┌──
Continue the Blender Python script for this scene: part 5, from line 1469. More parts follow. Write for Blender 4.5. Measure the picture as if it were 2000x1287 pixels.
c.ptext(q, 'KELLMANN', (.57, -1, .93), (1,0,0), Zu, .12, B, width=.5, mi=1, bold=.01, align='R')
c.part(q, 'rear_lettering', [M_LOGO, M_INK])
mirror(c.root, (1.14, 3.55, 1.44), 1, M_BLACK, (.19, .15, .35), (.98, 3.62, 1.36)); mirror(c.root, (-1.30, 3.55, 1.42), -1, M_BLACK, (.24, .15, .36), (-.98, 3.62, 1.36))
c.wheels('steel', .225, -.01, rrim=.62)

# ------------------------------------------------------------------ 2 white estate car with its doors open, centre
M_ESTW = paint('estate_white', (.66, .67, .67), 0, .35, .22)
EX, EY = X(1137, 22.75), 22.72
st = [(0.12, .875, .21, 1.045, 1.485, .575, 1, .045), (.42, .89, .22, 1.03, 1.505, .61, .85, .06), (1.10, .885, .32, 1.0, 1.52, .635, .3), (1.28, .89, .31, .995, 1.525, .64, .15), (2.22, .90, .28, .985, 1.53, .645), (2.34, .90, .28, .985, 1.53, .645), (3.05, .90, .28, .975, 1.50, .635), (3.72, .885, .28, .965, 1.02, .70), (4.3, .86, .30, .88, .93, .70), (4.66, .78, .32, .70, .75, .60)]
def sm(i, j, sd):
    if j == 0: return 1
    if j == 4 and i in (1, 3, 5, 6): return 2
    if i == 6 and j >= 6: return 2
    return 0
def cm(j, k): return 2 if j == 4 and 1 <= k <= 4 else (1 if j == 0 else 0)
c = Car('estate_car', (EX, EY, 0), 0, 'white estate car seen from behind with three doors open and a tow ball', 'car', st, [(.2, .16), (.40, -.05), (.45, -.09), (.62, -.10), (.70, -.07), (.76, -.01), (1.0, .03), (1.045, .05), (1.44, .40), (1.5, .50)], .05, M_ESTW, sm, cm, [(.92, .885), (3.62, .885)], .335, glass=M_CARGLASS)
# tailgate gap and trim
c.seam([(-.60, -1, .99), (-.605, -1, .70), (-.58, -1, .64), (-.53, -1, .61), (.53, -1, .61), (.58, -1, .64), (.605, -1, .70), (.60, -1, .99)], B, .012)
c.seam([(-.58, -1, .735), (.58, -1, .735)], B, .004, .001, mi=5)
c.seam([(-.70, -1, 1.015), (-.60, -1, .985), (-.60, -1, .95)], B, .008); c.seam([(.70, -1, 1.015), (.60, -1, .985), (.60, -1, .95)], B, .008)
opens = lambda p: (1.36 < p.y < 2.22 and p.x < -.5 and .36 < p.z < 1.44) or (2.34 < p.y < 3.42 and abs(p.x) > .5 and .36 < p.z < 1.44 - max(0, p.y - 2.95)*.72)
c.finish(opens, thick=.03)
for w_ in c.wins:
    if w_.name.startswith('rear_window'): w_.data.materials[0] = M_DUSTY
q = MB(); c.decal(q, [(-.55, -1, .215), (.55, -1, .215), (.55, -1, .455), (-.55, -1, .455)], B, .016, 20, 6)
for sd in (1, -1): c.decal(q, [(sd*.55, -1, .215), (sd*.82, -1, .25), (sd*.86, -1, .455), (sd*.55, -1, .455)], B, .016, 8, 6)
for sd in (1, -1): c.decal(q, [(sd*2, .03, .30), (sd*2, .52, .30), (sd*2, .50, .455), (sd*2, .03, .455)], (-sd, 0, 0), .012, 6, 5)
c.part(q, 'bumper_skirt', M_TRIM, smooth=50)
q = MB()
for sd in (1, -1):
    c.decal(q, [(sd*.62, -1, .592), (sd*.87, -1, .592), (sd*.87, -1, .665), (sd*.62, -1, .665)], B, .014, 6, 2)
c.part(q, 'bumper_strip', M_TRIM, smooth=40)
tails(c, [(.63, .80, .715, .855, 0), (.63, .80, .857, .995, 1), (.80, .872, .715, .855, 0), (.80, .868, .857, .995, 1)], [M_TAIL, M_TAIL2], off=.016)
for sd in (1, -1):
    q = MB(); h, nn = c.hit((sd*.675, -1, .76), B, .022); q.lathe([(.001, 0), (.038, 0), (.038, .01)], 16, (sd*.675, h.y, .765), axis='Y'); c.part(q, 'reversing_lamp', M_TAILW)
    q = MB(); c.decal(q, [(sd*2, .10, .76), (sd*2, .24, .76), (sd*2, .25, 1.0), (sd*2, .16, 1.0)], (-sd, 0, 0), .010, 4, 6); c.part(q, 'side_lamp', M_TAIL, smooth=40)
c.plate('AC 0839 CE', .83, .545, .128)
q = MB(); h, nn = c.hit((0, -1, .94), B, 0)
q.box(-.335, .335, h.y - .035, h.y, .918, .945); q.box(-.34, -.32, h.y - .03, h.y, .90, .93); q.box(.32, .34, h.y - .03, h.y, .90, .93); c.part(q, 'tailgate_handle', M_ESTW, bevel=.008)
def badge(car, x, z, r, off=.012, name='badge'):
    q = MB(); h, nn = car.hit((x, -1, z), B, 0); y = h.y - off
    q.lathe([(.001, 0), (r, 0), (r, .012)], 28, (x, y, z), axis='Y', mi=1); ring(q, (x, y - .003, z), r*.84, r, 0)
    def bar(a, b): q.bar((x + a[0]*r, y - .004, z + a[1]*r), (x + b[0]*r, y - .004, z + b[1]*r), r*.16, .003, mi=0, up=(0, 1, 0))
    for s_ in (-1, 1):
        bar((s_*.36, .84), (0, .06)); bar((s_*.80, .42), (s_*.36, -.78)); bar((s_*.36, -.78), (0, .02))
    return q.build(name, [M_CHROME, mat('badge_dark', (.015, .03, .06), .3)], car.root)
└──
→ Exercise directions: Copy out every line from the material above in which the word "part" appears.

→ Solution for this exercise:
Continue the Blender Python script for this scene: part 5, from line 1469. More parts follow. Write for Blender 4.5. Measure the picture as if it were 2000x1287 pixels.
c.part(q, 'rear_lettering', [M_LOGO, M_INK])
c.part(q, 'bumper_skirt', M_TRIM, smooth=50)
c.part(q, 'bumper_strip', M_TRIM, smooth=40)
    q = MB(); h, nn = c.hit((sd*.675, -1, .76), B, .022); q.lathe([(.001, 0), (.038, 0), (.038, .01)], 16, (sd*.675, h.y, .765), axis='Y'); c.part(q, 'reversing_lamp', M_TAILW)
    q = MB(); c.decal(q, [(sd*2, .10, .76), (sd*2, .24, .76), (sd*2, .25, 1.0), (sd*2, .16, 1.0)], (-sd, 0, 0), .010, 4, 6); c.part(q, 'side_lamp', M_TAIL, smooth=40)
q.box(-.335, .335, h.y - .035, h.y, .918, .945); q.box(-.34, -.32, h.y - .03, h.y, .90, .93); q.box(.32, .34, h.y - .03, h.y, .90, .93); c.part(q, 'tailgate_handle', M_ESTW, bevel=.008)